### Instructions to follow
Reproduce the material in full, exactly as written.

### Rows from a 3D scene dataset
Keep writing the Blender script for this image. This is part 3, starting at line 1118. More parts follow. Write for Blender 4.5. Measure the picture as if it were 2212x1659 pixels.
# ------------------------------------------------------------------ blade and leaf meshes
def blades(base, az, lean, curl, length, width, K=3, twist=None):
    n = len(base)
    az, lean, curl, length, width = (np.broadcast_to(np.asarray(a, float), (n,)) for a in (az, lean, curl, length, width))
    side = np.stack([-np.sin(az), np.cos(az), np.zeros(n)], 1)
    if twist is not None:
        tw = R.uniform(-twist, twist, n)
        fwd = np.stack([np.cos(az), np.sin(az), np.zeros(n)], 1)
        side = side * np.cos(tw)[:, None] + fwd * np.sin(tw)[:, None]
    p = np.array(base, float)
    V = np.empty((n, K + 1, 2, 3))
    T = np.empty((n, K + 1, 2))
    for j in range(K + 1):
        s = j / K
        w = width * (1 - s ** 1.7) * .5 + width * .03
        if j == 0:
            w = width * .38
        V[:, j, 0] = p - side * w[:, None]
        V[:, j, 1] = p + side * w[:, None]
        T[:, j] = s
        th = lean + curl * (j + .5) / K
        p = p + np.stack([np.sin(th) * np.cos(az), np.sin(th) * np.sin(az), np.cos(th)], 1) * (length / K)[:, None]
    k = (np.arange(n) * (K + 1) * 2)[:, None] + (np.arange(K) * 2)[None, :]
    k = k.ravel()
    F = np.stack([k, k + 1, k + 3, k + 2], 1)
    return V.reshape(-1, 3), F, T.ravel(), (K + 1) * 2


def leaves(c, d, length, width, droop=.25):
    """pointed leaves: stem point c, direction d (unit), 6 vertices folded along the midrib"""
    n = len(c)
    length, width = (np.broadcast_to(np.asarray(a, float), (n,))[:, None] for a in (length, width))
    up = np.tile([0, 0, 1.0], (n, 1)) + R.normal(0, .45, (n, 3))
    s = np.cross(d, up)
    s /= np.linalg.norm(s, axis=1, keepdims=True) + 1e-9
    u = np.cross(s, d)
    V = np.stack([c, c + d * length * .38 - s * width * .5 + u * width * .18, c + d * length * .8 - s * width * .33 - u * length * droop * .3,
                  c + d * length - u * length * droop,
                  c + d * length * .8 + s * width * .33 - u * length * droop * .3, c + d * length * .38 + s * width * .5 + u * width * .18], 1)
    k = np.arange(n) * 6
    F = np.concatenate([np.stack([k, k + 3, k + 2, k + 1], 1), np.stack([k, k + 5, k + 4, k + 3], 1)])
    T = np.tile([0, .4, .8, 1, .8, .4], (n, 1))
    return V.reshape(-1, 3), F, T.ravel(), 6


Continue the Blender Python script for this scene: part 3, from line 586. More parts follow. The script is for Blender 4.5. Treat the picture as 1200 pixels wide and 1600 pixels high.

### Final result
Keep writing the Blender script for this image. This is part 3, starting at line 1118. More parts follow. Write for Blender 4.5. Measure the picture as if it were 2212x1659 pixels.
# ------------------------------------------------------------------ blade and leaf meshes
def blades(base, az, lean, curl, length, width, K=3, twist=None):
    n = len(base)
    az, lean, curl, length, width = (np.broadcast_to(np.asarray(a, float), (n,)) for a in (az, lean, curl, length, width))
    side = np.stack([-np.sin(az), np.cos(az), np.zeros(n)], 1)
    if twist is not None:
        tw = R.uniform(-twist, twist, n)
        fwd = np.stack([np.cos(az), np.sin(az), np.zeros(n)], 1)
        side = side * np.cos(tw)[:, None] + fwd * np.sin(tw)[:, None]
    p = np.array(base, float)
    V = np.empty((n, K + 1, 2, 3))
    T = np.empty((n, K + 1, 2))
    for j in range(K + 1):
        s = j / K
        w = width * (1 - s ** 1.7) * .5 + width * .03
        if j == 0:
            w = width * .38
        V[:, j, 0] = p - side * w[:, None]
        V[:, j, 1] = p + side * w[:, None]
        T[:, j] = s
        th = lean + curl * (j + .5) / K
        p = p + np.stack([np.sin(th) * np.cos(az), np.sin(th) * np.sin(az), np.cos(th)], 1) * (length / K)[:, None]
    k = (np.arange(n) * (K + 1) * 2)[:, None] + (np.arange(K) * 2)[None, :]
    k = k.ravel()
    F = np.stack([k, k + 1, k + 3, k + 2], 1)
    return V.reshape(-1, 3), F, T.ravel(), (K + 1) * 2


def leaves(c, d, length, width, droop=.25):
    """pointed leaves: stem point c, direction d (unit), 6 vertices folded along the midrib"""
    n = len(c)
    length, width = (np.broadcast_to(np.asarray(a, float), (n,))[:, None] for a in (length, width))
    up = np.tile([0, 0, 1.0], (n, 1)) + R.normal(0, .45, (n, 3))
    s = np.cross(d, up)
    s /= np.linalg.norm(s, axis=1, keepdims=True) + 1e-9
    u = np.cross(s, d)
    V = np.stack([c, c + d * length * .38 - s * width * .5 + u * width * .18, c + d * length * .8 - s * width * .33 - u * length * droop * .3,
                  c + d * length - u * length * droop,
                  c + d * length * .8 + s * width * .33 - u * length * droop * .3, c + d * length * .38 + s * width * .5 + u * width * .18], 1)
    k = np.arange(n) * 6
    F = np.concatenate([np.stack([k, k + 3, k + 2, k + 1], 1), np.stack([k, k + 5, k + 4, k + 3], 1)])
    T = np.tile([0, .4, .8, 1, .8, .4], (n, 1))
    return V.reshape(-1, 3), F, T.ravel(), 6


Continue the Blender Python script for this scene: part 3, from line 586. More parts follow. The script is for Blender 4.5. Treat the picture as 1200 pixels wide and 1600 pixels high.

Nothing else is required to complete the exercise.